Wednesday, November 08, 2006

Panna cotta

Whenever I see on a menu panna cotta, the gelatinous Italian dessert, I order it. A creamy, vanilla-flavoured jelly: heaven. But, until this weekend, I had been wary of making it at home. Gelatine is an ingredient that makes me nervous. My one attempt to use the powdered stuff was a debacle; and advice on the quantities to use is inconsistent. However, when I came across some leaf gelatine in a local shop, I thought that I should give one of my favourite sweet things a go.

(What you should do with powdered gelatine, I think, is pour it into a small volume of water in a bowl. Leave it for five minutes to go spongy, then suspend the bowl above a pan of simmering water, stirring the mixture until the gelatine dissolves.)

Some recipes for panna cotta involve simply heating milk, cream, vanilla and sugar, stirring in the gelatine, and pouring the mixture into moulds. Others, such as those by Nigel Slater, tell you to whip a portion of the cream and to fold it into the gelatinous liquid. I decided to follow the latter course.

I was not confident about the quantity of gelatine. The packet says that five sheets will set a litre of liquid; but I assumed that I would need a lower proportion than that, owing to the thickening of the cream. I was serving eight people.

600 ml double cream
200 ml milk
2 vanilla pods
60 g icing sugar
3 leaves gelatine

Pour the milk and 400 ml of the cream into a small saucepan. Slice the vanilla pods from end to end, scrape the seeds into the milk and cream, throw in the pods as well, bring the pan to a simmer, and allow the contents to bubble gently for five minutes. Meanwhile, soak the gelatine in a small bowl of cold water. After about four to five minutes, it will become slithery. Take the pan off the heat, remove the vanilla pods, lift the gelatine from the water, and stir it into the milk and cream until it dissolves. (It does so much more readily than does the powdered stuff.)

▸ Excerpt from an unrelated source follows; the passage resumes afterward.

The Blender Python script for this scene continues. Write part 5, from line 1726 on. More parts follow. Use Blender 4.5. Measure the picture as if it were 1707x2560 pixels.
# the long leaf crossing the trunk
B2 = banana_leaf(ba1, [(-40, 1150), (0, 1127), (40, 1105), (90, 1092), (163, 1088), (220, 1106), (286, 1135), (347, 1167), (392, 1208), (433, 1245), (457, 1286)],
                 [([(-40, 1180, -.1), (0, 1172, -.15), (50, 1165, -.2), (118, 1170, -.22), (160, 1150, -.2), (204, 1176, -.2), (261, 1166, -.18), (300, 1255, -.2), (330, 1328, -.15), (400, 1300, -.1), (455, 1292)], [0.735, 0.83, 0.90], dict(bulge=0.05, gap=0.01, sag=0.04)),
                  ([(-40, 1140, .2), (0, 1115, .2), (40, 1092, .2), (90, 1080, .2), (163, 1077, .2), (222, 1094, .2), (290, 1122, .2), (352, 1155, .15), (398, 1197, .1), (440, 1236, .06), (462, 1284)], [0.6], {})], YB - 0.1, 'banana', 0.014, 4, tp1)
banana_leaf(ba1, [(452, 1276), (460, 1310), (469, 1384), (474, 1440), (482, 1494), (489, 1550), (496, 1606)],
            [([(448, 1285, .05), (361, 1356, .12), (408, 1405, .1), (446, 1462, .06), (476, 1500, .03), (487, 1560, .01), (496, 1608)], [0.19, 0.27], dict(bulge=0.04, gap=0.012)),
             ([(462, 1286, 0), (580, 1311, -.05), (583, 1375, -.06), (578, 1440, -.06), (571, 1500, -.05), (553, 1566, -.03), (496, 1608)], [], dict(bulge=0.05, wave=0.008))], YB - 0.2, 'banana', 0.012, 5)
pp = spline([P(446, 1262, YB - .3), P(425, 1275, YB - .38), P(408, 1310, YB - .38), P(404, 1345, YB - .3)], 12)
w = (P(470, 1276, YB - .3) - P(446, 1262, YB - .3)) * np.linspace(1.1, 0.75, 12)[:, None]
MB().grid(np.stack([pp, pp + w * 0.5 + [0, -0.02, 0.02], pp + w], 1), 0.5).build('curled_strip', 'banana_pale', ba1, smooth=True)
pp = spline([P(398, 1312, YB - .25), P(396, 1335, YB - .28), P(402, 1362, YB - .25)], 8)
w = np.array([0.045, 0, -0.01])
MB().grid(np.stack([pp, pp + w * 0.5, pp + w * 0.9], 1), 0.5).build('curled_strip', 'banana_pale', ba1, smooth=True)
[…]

Whip the remaining cream with the sugar until the mixture makes soft peaks, but before it becomes firm. Fold the sweetened cream into the gelatinous cream and milk; pour everything through a sieve into a jug. Pour the mixture into eight ramekins, cover with clingfilm, and chill.

A little fruity acidity offsets a panna cotta nicely. I tipped a punnet of blueberries into a small saucepan with a dstsp of caster sugar, and heated them until they had burst and reduced to a compote-like consistency. I chilled this compote separately. Just before serving, I put a spoonful of compote on to each ramekin.

Some people like to turn out the panna cottas. The technique is to dip the ramekins briefly in hot water, before inverting them over plates.

Notes
After the panna cottas had been in the fridge for two hours, I was worried. They were still liquid. But they set during the following hour.

Some recipes, though not Nigel Slater's, tell you to let the gelatinous cream and milk cool and thicken a little before you stir in the whipped cream. That seems to make sense, because otherwise the whipped cream thins out on contact with the hot liquid. But I mixed them up right away, and got a very satisfactory result.